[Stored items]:

****

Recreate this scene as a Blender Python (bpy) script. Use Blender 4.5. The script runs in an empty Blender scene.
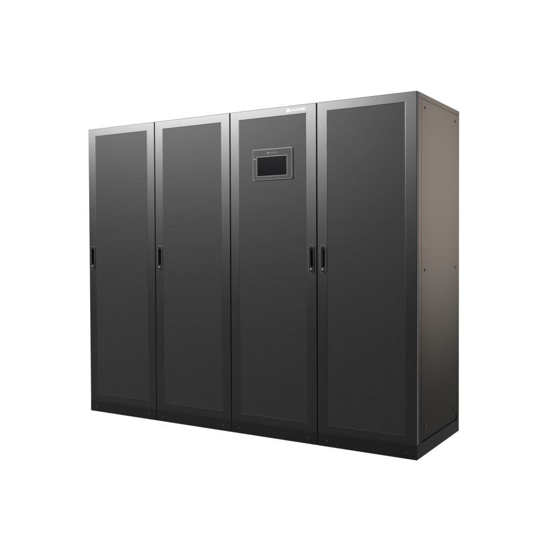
import bpy, bmesh, math
from mathutils import Vector, Matrix

H=2.0
CX,CY,CZ,YAW,PITCH,ROLL,F,D,PX,PY=2.57416,-3.95355,1.17253,-0.57256,-0.02173,-0.00533,754.70436,0.78056,-40.87,-13.17
scene=bpy.context.scene
coll=scene.collection
# ---------------- materials ----------------
def newmat(name):
    m=bpy.data.materials.new(name);m.use_nodes=True
    return m,m.node_tree.nodes,m.node_tree.links,m.node_tree.nodes['Principled BSDF']
def paint(name,col,rough,spec=.5,noise=.15,metal=0,scale=400):
    m,n,l,b=newmat(name)
    b.inputs['Roughness'].default_value=rough
    b.inputs['Specular IOR Level'].default_value=spec
    b.inputs['Metallic'].default_value=metal
    tc=n.new('ShaderNodeTexCoord');nz=n.new('ShaderNodeTexNoise');nz.inputs['Scale'].default_value=scale
    mp=n.new('ShaderNodeMapRange');mp.inputs['To Min'].default_value=1-noise;mp.inputs['To Max'].default_value=1+noise
    vm=n.new('ShaderNodeVectorMath');vm.operation='SCALE';vm.inputs[0].default_value=col
    l.new(tc.outputs['Object'],nz.inputs['Vector']);l.new(nz.outputs['Fac'],mp.inputs['Value'])
    l.new(mp.outputs['Result'],vm.inputs['Scale']);l.new(vm.outputs['Vector'],b.inputs['Base Color'])
    bp=n.new('ShaderNodeBump');bp.inputs['Strength'].default_value=.03;bp.inputs['Distance'].default_value=.001
    l.new(nz.outputs['Fac'],bp.inputs['Height']);l.new(bp.outputs['Normal'],b.inputs['Normal'])
    return m
M_frame=paint("door_paint",(.0010,.0010,.00103),.31,.118)
M_body=paint("body_paint",(.003,.003,.003),.5,.1)
M_plinth=paint("plinth_paint",(.0009,.0009,.0009),.5,.035)
M_side=paint("side_paint",(.0195,.0171,.0150),.6,.03)
M_handle=paint("handle_plastic",(.0007,.0007,.0007),.3,.07)
M_rim=paint("handle_rim",(.028,.028,.029),.3,.25)
M_white=paint("white_print",(.26,.26,.26),.6,.05,noise=0)
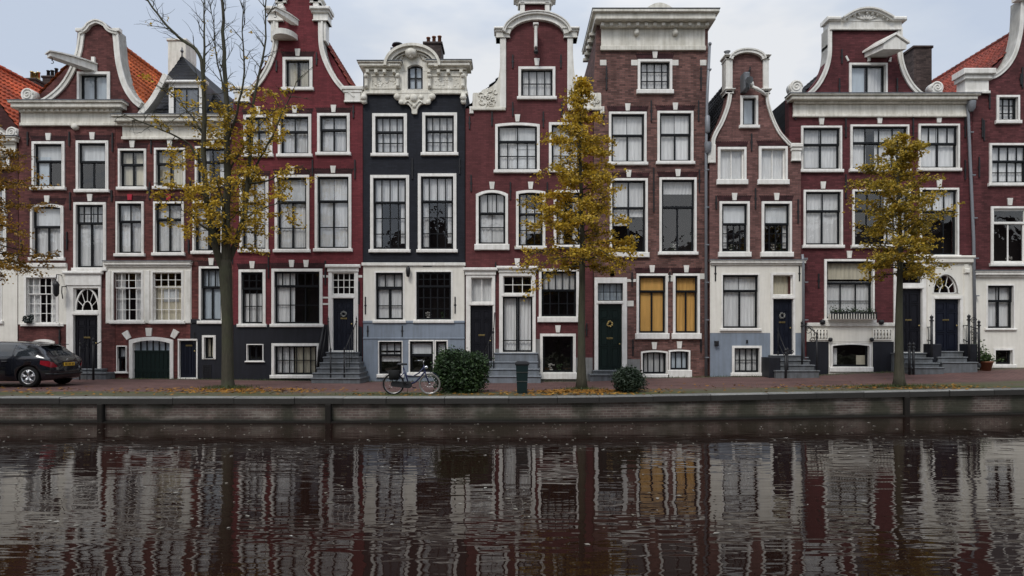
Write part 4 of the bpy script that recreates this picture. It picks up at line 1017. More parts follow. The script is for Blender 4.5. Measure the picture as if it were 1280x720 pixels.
m = MB(); m.bbox(X(667.5), X(671), -.55, .05, Z(66), Z(40), .03); m.bbox(X(666), X(672.5), -.58, -.3, Z(39.5), Z(36.5), .03); hb = h.part(m, 'hoist_beam', 'white')
m = MB(); m.tube([(X(669.5), -.45, Z(66)), (X(669.5), -.45, Z(71))], .03, 6); m.ball((X(669.5), -.45, Z(71)), .09, 8); h.part(m, 'hook', 'iron', hb)
h.anchors([(641, 69, 86), (701, 69, 86), (641, 128, 146), (702, 128, 146), (587, 146, 162), (615, 140, 158), (679, 140, 160), (589, 219, 240), (638, 228, 250), (684, 228, 248), (619.5, 328, 352), (733, 404, 420)])
h.step_flight([(618, 672, 441, 452), (612, 672, 452, 461), (608.5, 674, 461, 470), (607, 676, 470, 481)], 'stepblue', .3)
h.step_flight([(584, 619, 460, 468), (583, 621, 468, 478)], 'stepblue', .25)
railing(h, [(X(617) * .97, -.75, .1, 1.9, .02), (X(604) * .97, -.75, .1, 1.0, .02)], [[(X(617) * .97, -.75, 1.85), (X(604) * .97, -.8, .95)], [(X(617) * .97, -.75, 1.85), (X(618.5), -.02, 2.6)]],
        [[(lerp(X(617), X(604), t) * .97, -.77, .1), (lerp(X(617), X(604), t) * .97, -.77, lerp(1.8, .9, t))] for t in (.25, .5, .75)])
m = MB(); m.ball((X(607.5) * .96, -1.35, Z(459)), .085, 8); m.box(X(606) * .96, X(609) * .96, -1.38, -1.3, Z(471), Z(461)); h.part(m, 'stone_post', 'plaster')

# ---- house 6, tall brown brick house with flat cornice
h = House('h6', 'tall brown brick house with heavy flat white cornice and ochre blinds at street level', 742, 885, BR['b6'], 0)
h.win(797, 74.5, 840, 118, 'net', t=0, bc=4, br=3, fw=4.5, sill=5)
h.win(761, 140, 808, 207, 'drapes', t=.44, tc=1, bc=2); h.win(821.5, 139, 866.5, 206, 'drapes', t=.44, tc=1, bc=2)
h.win(762, 223, 809.5, 322, [('curtain', 0, .48, 0, .62, 1), ('curtain', .52, 1, 0, .5, 1)], t=.38, tc=2, bc=2, sill=6, pots=1); h.win(824, 222, 870.5, 319, [('curtain', 0, 1, 0, .2, 1)], t=.38, tc=1, bc=2, pots=2)
h.win(795.5, 342, 834.5, 424, 'ochre_blind', t=.27, tc=1, bc=2, sill=7); h.win(841, 342, 874.5, 424, 'ochre', t=.27, tc=1, bc=2, sill=7)
h.win(801, 438, 834.5, 472, 'net', t=0, bc=4, fw=2, sill=4, arch_=1.5, lin=False); h.win(835.5, 437, 862.5, 472, 'blue', t=0, bc=3, fw=2, sill=9, lin=False, arch_=1)
h.door(743, 347, 783.5, 468, (747.5, 380, 777.5, 463), (747, 354, 778.5, 376), 'doorgreen', panels=(2, 3), ent=0, cols=4, rows=2, tcur='blueblind', bar='sash', wreath=2)
h.keys += [(765, 345), (817, 434.5) if False else (765, 345)]
h.panel(742.4, 447, 743.4, 482, 'stonegrey', .02, 'stone_quoin'); h.panel(783.6, 449, 800, 482, 'stonegrey', .02, 'stone_quoin')
h.finish([(742, 484), (885, 484), (885, 30), (746, 30), (742, 110)], BR['lint'])
h.cornice(738.5, 893.5, 20.5, 64, over=.55, dent=0, back=3.2, split=.38, mat='cream')
m = MB()
for i in range(13):
    u = lerp(752, 881, i / 12); m.bbox(X(u - 2.2), X(u + 2.2), -.34, -.06, Z(37), Z(33), .015)
for i in range(5):
    y_ = .5 + i * .6; m.bbox(X(746.3) - .22, X(746.3) + .1, y_, y_ + .17, Z(37), Z(33), .015)
h.part(m, 'dentils', 'cream')
m = MB(); m.bbox(X(793), X(797), -.18, -.06, Z(45), Z(38), .03); m.ball((X(795), -.14, Z(43)), .12, 8); m.bbox(X(841), X(845), -.18, -.06, Z(45), Z(38), .03); m.ball((X(843), -.14, Z(43)), .12, 8); h.part(m, 'console', 'cream')
m = MB(); m.prism([(X(799), Z(22))] + [(X(lerp(799, 846, i / 16)), Z(20.5 - 12.5 * math.sin(3.1416 * i / 16))) for i in range(1, 16)] + [(X(846), Z(22))], -.3, .2); h.part(m, 'cornice_crest', 'cream')
for a, b in ((750, 758), (789, 797), (840, 848), (875, 883)): h.strip('stone_block', a, 75, b, 82, 'white', .02, .006)
for a, b in ((783.5, 795), (874.5, 884), (834.5, 841)): h.strip('stone_band', a, 349, b, 352.5, 'white', .02, .006) if b < 840 else h.strip('stone_block', a, 342 if b > 880 else 344, b, 349 if b > 880 else 352, 'white', .02, .006)
h.strip('stone_plaque', 784, 376, 792, 383, 'white', .03, .006)
h.body(745, 884.5, 42, flat=True, depth=4.5); h.rooms([(746, 70, 882, 470)])
chimney(h, 863, 871, 14, 24, 3, M['iron'], 0, .3)
h.anchors([(758, 83, 113), (876, 84, 112), (814, 126, 152), (754, 134, 156), (873, 126, 152), (817, 210, 265), (874, 212, 240), (790, 340, 358), (837, 340, 352), (791, 424, 445), (876, 424, 440)])
h.step_flight([(742, 786, 463, 468), (738, 788, 468, 477)], 'step', .3)
m = MB(); m.ball((X(886), -.15, Z(57)), .07, 8); h.part(m, 'pipe_cap', 'zinc')
h.pipe([(887, 57), (884, 120), (882.5, 190), (882.5, 470)], .055)
m = MB(); m.lathe([(.05, Z(194)), (.12, Z(190)), (.14, Z(183)), (.14, Z(180))], X(883), -.2, 10); h.part(m, 'rainwater_hopper', 'zinc')
m = MB(); m.lathe([(.06, Z(168)), (.1, Z(166)), (.1, Z(148)), (.06, Z(146))], X(882.8), -.16, 10); h.part(m, 'pipe_joint', 'zinc')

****

[What to work on]:
Report back each line of the entries that holds the string "scene".

[Solution]:
Recreate this scene as a Blender Python (bpy) script. Use Blender 4.5. The script runs in an empty Blender scene.
scene=bpy.context.scene
coll=scene.collection